The overall benefits are disappointing. For a healthcare company, Availity provides surprisingly expensive healthcare coverage and even discourages adding your spouse by charging extra if they have access to insurance through their own employer.
I’m writing this eight months after leaving to give a fair, level-headed assessment. I worked at Availity for five years, and in the beginning, the culture was genuinely supportive, with a real emphasis on work life balance. That changed after several management shifts and the rise of middle managers who wanted to “run things their way.” Whether you experienced a healthy work environment largely depended on which department you were in. If your team wasn’t directly tied to revenue, work life balance no longer applied.
Infrastructure teams were consistently understaffed and strong talent was preferred to walk away rather than fix the complaints they may have had. Many of us voiced concerns through proper channels, management meetings, HR discussions, and engagement surveys, but nothing meaningful ever changed. As others have pointed out, people don’t leave companies, they leave bad managers. Availity has quite a few.

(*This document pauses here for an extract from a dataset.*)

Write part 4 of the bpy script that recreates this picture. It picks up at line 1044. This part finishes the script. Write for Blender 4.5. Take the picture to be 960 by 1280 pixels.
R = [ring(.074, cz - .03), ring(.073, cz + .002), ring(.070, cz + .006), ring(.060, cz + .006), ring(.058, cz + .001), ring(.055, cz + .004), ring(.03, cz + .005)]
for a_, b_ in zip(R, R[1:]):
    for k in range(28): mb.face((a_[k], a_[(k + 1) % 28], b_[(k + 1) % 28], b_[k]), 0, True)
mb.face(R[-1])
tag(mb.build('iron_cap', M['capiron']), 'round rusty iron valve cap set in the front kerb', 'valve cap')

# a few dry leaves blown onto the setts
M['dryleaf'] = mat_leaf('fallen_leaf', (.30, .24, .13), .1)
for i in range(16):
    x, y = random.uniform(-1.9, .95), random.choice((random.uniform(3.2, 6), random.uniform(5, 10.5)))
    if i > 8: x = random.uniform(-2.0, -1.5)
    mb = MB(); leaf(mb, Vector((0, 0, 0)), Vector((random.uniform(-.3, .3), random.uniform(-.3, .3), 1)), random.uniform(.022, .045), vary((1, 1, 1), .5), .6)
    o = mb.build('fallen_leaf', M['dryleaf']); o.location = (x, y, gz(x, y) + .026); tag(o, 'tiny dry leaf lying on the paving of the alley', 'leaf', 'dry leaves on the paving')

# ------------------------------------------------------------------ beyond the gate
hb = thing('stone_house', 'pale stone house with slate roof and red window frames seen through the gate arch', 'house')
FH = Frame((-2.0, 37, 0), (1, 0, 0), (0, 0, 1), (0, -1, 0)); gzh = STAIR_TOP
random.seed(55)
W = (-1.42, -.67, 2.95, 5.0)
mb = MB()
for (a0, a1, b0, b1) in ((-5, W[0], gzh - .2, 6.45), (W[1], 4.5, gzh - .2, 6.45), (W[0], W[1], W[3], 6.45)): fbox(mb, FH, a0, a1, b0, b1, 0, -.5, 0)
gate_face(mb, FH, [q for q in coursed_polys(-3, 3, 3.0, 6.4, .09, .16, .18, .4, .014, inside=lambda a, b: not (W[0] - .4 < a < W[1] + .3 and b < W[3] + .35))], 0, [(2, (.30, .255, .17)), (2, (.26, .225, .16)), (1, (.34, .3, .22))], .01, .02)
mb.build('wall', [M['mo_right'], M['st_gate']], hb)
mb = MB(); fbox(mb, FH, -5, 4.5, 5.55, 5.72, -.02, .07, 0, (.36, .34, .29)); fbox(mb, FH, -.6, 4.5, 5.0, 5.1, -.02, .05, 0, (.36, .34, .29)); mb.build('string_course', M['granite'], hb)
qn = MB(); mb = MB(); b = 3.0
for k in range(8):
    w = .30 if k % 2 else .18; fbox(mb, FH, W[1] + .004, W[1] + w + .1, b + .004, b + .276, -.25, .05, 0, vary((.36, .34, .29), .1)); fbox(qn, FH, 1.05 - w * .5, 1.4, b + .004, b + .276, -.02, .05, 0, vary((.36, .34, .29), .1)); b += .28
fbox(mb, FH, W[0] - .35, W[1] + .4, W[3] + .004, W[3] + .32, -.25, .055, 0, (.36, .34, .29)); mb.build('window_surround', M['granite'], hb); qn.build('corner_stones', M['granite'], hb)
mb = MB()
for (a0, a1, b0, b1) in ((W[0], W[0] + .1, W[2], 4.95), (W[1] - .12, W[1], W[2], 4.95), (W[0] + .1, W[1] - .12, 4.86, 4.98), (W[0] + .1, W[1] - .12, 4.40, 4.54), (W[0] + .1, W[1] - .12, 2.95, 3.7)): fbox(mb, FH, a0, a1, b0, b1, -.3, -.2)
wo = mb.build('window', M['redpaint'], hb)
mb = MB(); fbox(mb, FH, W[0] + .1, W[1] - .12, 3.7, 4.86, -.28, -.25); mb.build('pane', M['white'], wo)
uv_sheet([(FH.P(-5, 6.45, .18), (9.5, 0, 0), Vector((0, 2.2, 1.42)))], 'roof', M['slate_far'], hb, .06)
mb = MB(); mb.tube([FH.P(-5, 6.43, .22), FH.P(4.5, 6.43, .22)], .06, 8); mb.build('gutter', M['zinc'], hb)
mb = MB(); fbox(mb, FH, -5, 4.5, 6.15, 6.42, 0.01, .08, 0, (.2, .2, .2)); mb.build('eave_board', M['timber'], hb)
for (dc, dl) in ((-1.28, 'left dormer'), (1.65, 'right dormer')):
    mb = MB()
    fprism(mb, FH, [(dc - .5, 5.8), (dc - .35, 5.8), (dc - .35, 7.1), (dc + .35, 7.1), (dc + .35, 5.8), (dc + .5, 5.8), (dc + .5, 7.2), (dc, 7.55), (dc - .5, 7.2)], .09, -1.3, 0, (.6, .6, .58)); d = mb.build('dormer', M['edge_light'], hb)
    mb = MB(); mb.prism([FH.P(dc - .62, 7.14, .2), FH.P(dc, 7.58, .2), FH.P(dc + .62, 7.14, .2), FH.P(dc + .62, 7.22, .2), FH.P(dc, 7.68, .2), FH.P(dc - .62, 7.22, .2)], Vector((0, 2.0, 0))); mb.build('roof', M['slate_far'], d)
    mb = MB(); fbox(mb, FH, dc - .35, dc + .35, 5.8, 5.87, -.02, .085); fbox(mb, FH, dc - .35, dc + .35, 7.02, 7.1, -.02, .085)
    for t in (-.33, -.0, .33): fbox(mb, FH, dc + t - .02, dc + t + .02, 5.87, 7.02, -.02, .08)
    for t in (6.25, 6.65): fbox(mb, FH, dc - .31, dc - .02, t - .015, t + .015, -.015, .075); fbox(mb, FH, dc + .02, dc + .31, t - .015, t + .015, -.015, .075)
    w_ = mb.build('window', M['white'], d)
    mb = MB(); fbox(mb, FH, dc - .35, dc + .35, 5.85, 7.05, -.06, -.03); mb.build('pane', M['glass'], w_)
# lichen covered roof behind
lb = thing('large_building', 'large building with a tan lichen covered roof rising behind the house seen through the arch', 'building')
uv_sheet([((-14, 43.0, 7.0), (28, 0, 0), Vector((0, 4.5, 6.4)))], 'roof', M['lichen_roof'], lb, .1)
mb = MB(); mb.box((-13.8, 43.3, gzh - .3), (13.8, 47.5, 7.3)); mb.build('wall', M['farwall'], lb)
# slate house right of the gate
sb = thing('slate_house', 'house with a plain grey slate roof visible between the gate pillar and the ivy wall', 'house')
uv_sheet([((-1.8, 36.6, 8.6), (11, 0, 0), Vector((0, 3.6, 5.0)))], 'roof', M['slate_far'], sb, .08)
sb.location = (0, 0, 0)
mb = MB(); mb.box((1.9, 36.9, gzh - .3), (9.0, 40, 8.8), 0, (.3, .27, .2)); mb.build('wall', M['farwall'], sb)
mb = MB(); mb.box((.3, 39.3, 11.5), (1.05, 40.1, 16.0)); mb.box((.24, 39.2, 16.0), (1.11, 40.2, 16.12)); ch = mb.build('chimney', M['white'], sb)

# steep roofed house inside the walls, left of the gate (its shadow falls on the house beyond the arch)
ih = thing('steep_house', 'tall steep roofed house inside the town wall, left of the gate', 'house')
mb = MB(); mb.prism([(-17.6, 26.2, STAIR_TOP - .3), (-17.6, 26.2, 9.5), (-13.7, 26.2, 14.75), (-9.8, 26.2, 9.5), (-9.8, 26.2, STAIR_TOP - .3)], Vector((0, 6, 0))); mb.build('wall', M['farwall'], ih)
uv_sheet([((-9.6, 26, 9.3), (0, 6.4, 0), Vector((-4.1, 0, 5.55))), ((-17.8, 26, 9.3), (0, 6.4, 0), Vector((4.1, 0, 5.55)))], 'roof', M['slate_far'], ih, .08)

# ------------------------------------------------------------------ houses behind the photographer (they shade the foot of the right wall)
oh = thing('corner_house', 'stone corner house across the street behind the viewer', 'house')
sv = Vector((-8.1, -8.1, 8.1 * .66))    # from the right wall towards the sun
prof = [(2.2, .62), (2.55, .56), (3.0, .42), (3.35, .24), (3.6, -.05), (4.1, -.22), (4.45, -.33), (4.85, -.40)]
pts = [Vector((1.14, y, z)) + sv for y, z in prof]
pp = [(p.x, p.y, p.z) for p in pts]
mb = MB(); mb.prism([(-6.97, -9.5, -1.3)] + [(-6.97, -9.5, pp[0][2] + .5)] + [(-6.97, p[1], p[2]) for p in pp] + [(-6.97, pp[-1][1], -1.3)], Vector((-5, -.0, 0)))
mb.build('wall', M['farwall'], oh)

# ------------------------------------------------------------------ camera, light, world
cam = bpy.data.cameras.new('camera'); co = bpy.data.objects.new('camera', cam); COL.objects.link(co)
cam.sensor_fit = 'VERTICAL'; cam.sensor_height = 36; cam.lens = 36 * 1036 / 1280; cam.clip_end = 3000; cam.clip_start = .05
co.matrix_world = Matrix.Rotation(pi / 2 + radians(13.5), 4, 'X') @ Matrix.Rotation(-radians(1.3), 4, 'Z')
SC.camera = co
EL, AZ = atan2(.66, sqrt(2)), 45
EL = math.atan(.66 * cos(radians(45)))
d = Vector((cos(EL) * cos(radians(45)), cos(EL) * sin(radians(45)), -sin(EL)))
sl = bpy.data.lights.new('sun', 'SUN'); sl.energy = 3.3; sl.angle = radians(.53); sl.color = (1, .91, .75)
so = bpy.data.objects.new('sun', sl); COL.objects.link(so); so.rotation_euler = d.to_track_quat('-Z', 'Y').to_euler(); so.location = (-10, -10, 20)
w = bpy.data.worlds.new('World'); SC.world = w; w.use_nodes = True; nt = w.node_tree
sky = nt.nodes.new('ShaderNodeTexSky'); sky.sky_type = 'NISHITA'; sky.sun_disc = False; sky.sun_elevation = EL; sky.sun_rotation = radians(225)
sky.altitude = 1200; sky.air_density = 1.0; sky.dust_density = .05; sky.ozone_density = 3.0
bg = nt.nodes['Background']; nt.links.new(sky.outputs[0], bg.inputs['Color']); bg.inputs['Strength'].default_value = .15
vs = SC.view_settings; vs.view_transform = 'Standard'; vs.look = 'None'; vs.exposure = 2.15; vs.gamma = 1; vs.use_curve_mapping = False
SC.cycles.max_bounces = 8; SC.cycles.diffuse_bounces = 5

The annual engagement surveys and HR “listening sessions” were performative at best. Feedback went nowhere, and the same issues persisted year after year. HR repeatedly told us to “document concerns” and “expect changes soon,” but all that happened was the conversations stopped.
In the last few years, HR asked employees for suggestions to improve morale and work-life balance. Despite open and honest feedback, nothing was implemented. Higher-level leadership would rotate in and out, but mid-level management, the core of the problem, remained unchanged, and HR never pushed for true accountability.
No matter how the company might respond to this review, they’ll likely frame it as coming from a disgruntled former employee. The truth is simpler, Availity cares more about its Glassdoor rating than it does about addressing the real issues its employees face.